I want to focus on Chapter 7 in Christensen’s book, entitled “Sailing Your Kids on Theseus’s Ship.” The chapter begins with an account of the success and demise of Dell and ends with a brief description of the ship in the chapter’s title, a ship kept in the harbor of Athens. Plutarch tells the story of how the Athenians kept the ship alive by continually replacing its parts, as they became worn, as a perpetual tribute to Theseus.
Dell, a computer manufacturing company enjoyed enormous success in the early 1990s by employing a disruptive business model. Low price computers (sold by mail or over the Web); modular products (allowing customers to choose what they wanted); and third, efficient use of capital creating more sales and profits per dollar of its assets. Dell’s partnership with Asus, a Taiwan-based company, allowed Dell to succeed in these ways. Over time, Asus proposed different ways in which it could help Dell achieve their goals more efficiently and cost-effectively. Dell said yes to each proposal until in fact Asus could build the whole computer and have their own distribution-systems. You might know the rest of the story.
In connecting this account to our own lives, Christensen outlines our need “to understand what capabilities are, and which of them will be critical for the future….” Jumping to my interpretation of Christensen’s cautionary tale, I think of the skills and capacities that are unique to your institution, your business, that which you are uniquely good at, that which makes you successful. A smart leader absolutely knows what these capabilities are, how to inculcate them within the organization and how to ensure they are learned and improved upon. That same leader has their eye on the future, always.
A theme developed in this chapter and throughout the book relates to how we might raise or teach children; what we actually need them to know how to do and not have done for them. This approach is surely key to your team, your employees: know your unique purpose, understand your capabilities and build upon these foundations. Christensen goes on, in the next chapter, to highlight what he calls “The School of Experience.” He urges us to place importance on the role of lived experience in our hiring and talent management.

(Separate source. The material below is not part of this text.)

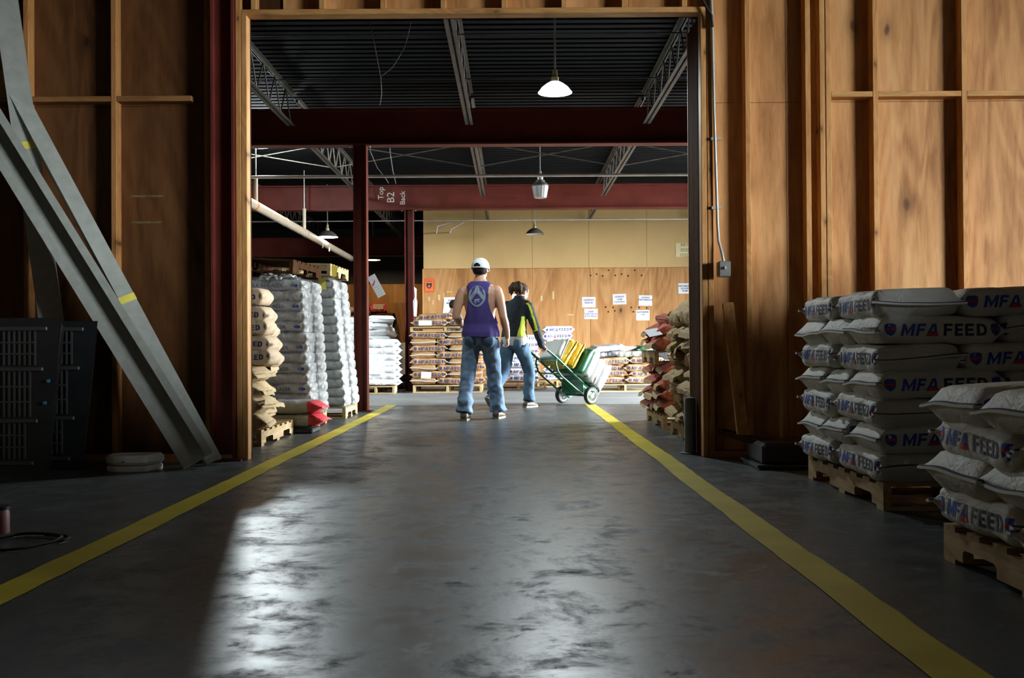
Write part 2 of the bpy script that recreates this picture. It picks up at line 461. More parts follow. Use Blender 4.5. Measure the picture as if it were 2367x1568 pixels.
dl = MB().box(-2.62, -2.54, FAR_Y - 0.032, FAR_Y - 0.03, 1.13, 1.35, MAT['orange']).build('door_sticker', d3)

# corrugated roof deck, ribs run along x
prof = []
y = 7.03
while y < FAR_Y + 0.1:
    prof += [(y, DECK), (y + 0.09, DECK), (y + 0.105, DECK + 0.04), (y + 0.14, DECK + 0.04)]
    y += 0.1524
vs = []; fs = []
for (yy, zz) in prof: vs += [(-8.1, yy, zz), (7.6, yy, zz)]
for i in range(len(prof) - 1): fs.append((2*i, 2*i+1, 2*i+3, 2*i+2))
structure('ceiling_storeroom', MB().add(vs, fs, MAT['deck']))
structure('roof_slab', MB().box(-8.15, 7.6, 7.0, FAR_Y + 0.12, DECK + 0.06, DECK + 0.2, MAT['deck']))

# ---- steel: beams, columns, open-web joists
B1, B2 = 12.2, 17.9
def ibeam(y, z0=3.25, z1=3.69, x0=-8, x1=7.4, w=0.19):
    mb = MB()
    mb.box(x0, x1, y - w/2, y + w/2, z0, z0 + 0.022, MAT['redsteel'])
    mb.box(x0, x1, y - w/2, y + w/2, z1 - 0.022, z1, MAT['redsteel'])
    mb.box(x0, x1, y - 0.008, y + 0.008, z0 + 0.022, z1 - 0.022, MAT['redsteel'])
    o = mb.build('steel_beam'); return tag(o, kind='structure')
b1 = ibeam(B1); b2 = ibeam(B2)
ib3 = ibeam(23.6, 2.95, 3.39, -8, BACK_X0)
def hcolumn(xc, yc, z1=3.25, w=0.16, d=0.165):
    mb = MB(); t = 0.016
    mb.box(xc - w/2, xc - w/2 + t, yc - d/2, yc + d/2, 0, z1, MAT['redsteel'])
    mb.box(xc + w/2 - t, xc + w/2, yc - d/2, yc + d/2, 0, z1, MAT['redsteel'])
    mb.box(xc - w/2 + t, xc + w/2 - t, yc - 0.006, yc + 0.006, 0, z1, MAT['redsteel'])
    o = mb.build('steel_column'); tag(o, kind='structure')
    MB().box(xc - w*0.8, xc + w*0.8, yc - d*0.7, yc + d*0.7, 0.0, 0.012, MAT['redsteel']).build('base_plate', o)
    return o
c1 = hcolumn(-1.845, B1); c2 = hcolumn(-1.835, B2)
c3 = hcolumn(-1.996, 6.932, CEIL1, 0.160, 0.128)
# web of the doorway column faces the camera in the photograph: close the recess with a thin rib
for c, (xx, yy) in ((c1, (-1.845, B1)), (c2, (-1.835, B2))):
    bp = MB()
    for sx in (-1, 1):
        bp.lathe([(0.0, 0), (0.014, 0), (0.014, 0.012), (0, 0.012)], 6, MAT['galv'], Matrix.Translation((xx + sx*0.12, yy - 0.06, 3.225)))
    bp.build('bolt', c)
def joist(x, y0, y1, ztop=3.87, zbot=3.46):
    r = empty('open_web_joist', (x, (y0+y1)/2, zbot), kind='structure')
    inv = Matrix.Translation((-x, -(y0+y1)/2, -zbot))
    def p(name, mb):
        o = mb.build(name, r); o.matrix_parent_inverse = inv
    mb = MB()
    for s in (-1, 1):
        mb.box(x + s*0.012 - (0.034 if s < 0 else 0), x + s*0.012 + (0.034 if s > 0 else 0), y0 + 0.02, y1 - 0.02, ztop - 0.006, ztop, MAT['joist'])
        mb.box(x + s*0.012 - 0.003, x + s*0.012 + 0.003, y0 + 0.02, y1 - 0.02, ztop - 0.045, ztop, MAT['joist'])
    p('top_chord', mb)
    mb = MB()
    for s in (-1, 1):
        mb.box(x + s*0.012 - (0.034 if s < 0 else 0), x + s*0.012 + (0.034 if s > 0 else 0), y0 + 0.10, y1 - 0.10, zbot, zbot + 0.006, MAT['joist'])
        mb.box(x + s*0.012 - 0.003, x + s*0.012 + 0.003, y0 + 0.10, y1 - 0.10, zbot, zbot + 0.04, MAT['joist'])
    p('bottom_chord', mb)
    n = max(4, round((y1 - y0 - 0.3)/0.27)); n += n % 2
    pts = []
    for i in range(n + 1):
        yy = y0 + 0.12 + (y1 - y0 - 0.24)*i/n
        pts.append((x, yy, zbot + 0.02 if i % 2 == 0 else ztop - 0.02))
    mb = MB()
    for a, b_ in zip(pts, pts[1:]): mb.tube([a, b_], 0.009, MAT['joist'], 6)
    p('web_rod', mb)
    return r
JX = (-6.92, -4.79, -2.65, -0.5, 1.64, 3.77, 5.9)
for x in JX:
    joist(x, 7.05, B1 - 0.1)
    joist(x, B1 + 0.1, B2 - 0.1)
    joist(x, B2 + 0.1, BACK_Y if x > BACK_X0 else FAR_Y)
# cross bridging between joists
def bridging(x0, x1, y):
    for (a, b_) in (((x0, y, 3.48), (x1, y, 3.85)), ((x0, y + 0.03, 3.85), (x1, y + 0.03, 3.48))):
        o = MB().tube([a, b_], 0.008, MAT['joist'], 6).build('bridging_rod'); tag(o, kind='structure')
for x0, x1 in zip(JX, JX[1:]):
    bridging(x0, x1, 14.9)
    if x0 > -3: bridging(x0, x1, 19.6)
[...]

Oh, the relevance of the ship in the harbor of Athens in ancient times? Apparently so many parts ultimately became replaced that the question was: Is this still Theseus’s ship? If values and priorities are gained too substantially from other people, asks Christensen, are you outsourcing too much and losing your core ideas?
And now that I have read this inspirational little volume, I am ready for Christensen’s seminal volume: The Innovator’s Dilemma.